In 2017, global GDP growth reached the +3% post, a landmark it hadn’t reached since 2010. That will likely stay in sight in 2018 and 2019. The general trend comes from a rare combination of favorable factors: the US economy keeps expanding, China perfectly manages its economic transition, and the Eurozone comes back to the forefront. Still, the flow of good news may hide some worrying excesses: The comeback of protectionism, mounting stocks of corporate debt and expectations of tightening monetary policies altogether make markets nervous. Everyone is already talking about the next financial crisis as if it was a given. Sure there is a risk; maybe not as significant as in 2007. The real question is whether the next confidence shock could come from elsewhere: The platform economy.

The thorny issue of personal data concerns everyone. The latest example is Cambridge Analytica: a massive consumer data breach shook confidence, from households to investors, including institutions. In response, users and personal figures widely retweeted #deteleFacebook. In the meantime, Facebook had lost 16% of its value. As a collateral victim, the Twitter stock plunged by 20%.

Drawing parallels is easy.

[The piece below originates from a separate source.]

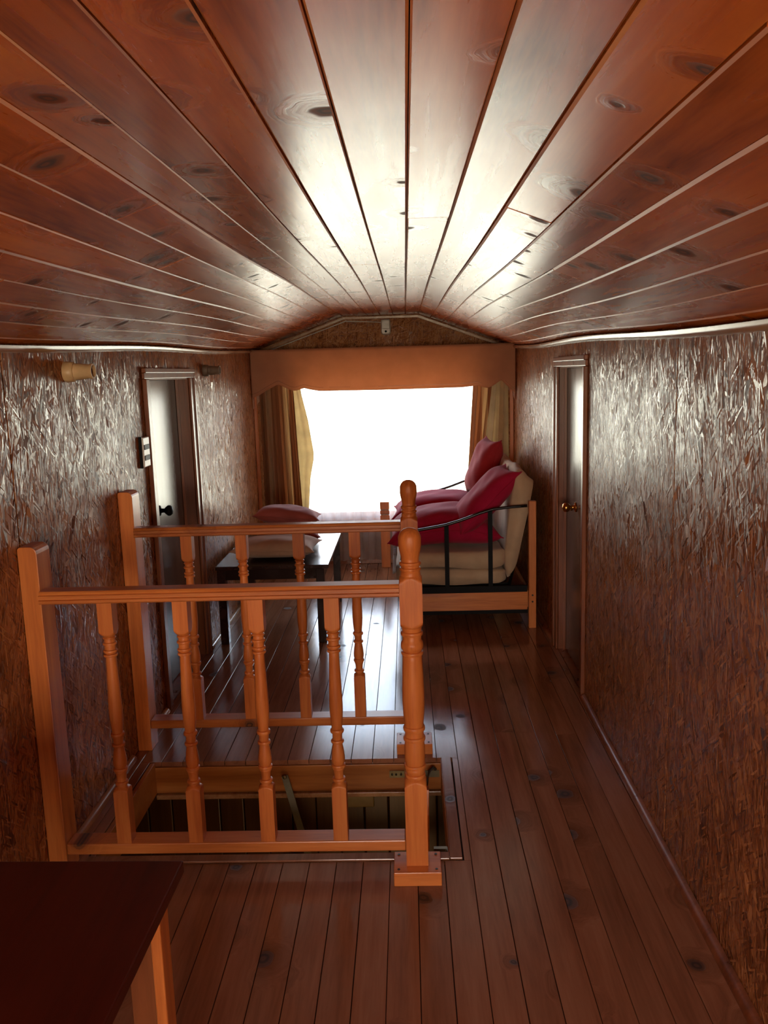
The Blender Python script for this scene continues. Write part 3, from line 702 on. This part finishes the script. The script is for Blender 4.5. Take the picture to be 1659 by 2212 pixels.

The energy sector in the late 70s, the internet sectors in the late 90s, the financial sector in the mid-2000s all had in common the stretched market valuations, overconfidence, exorbitant salaries for young recruits, a lagging regulator and disruptive effects on society, globally. In 2018, any guess who looks guilty? Digital.

Once the exponential driver of economic growth, digital could derail it all and become a systemic risk. In the retail sector, too big to fail does not exist anymore as platforms and marketplaces wrecked entire segments from toys to whites and browns. The universality of digital (from finance to consumption, from Chile to Japan) makes it a perfect suspect for the next widespread confidence crisis. The dawn of new technologies is an extraordinary opportunity for companies to grow and reinvent themselves but I am concerned about the mismatch between the share of the digital economy (on stock markets, in GDP, in our daily lives), and the utter lack of thinking put into regulation, governance, and transparency. The lack of political vista on this topic is appalling.

While the digital economy grows, public and legal frames are yet to be enforced. Among the US, China and the EU, none has taken the lead on this issue yet. There is a will, but no firm stance has been taken to oversee the digitalization of our societies. This is alarming, knowing the digital economy accounts for 22% of world GDP. The enforcement of the General Data Protection Regulation (GDPR) on May 25 in the EU, and Zuckerberg’s hearings before the Congress are a first step towards regulation, but there is a long way to go.

The question is whether the world needs a guardian to define the rules of the global digital game? In the past, preventive regulation surely could have prevented financial crises. In the future, we won’t be able to say we did not know. New technologies ease our access to information and put individuals in the debate’s hearts. This was not the case previously when we were kept away by inherent knowledge barriers in the energy sector, the advent of the internet, and the over-engineering of finance. This time, we can decide to avoid the crisis. All of us are user-contributors to the digital economy. We share content on social networks, we consume services online, and we access information on the internet. We are at the core of this new model, and that is why we have a role to play in its regulation. We have all we need to make our mind on digital issues and excesses. Granted, digital behemoths use personal data. It is our responsibility to choose the platforms we use and to define how we wish to use them. So instead of waiting for the regulator to take action, let us wake up the collective awareness, empower individuals, and deliver a good example of self-regulation.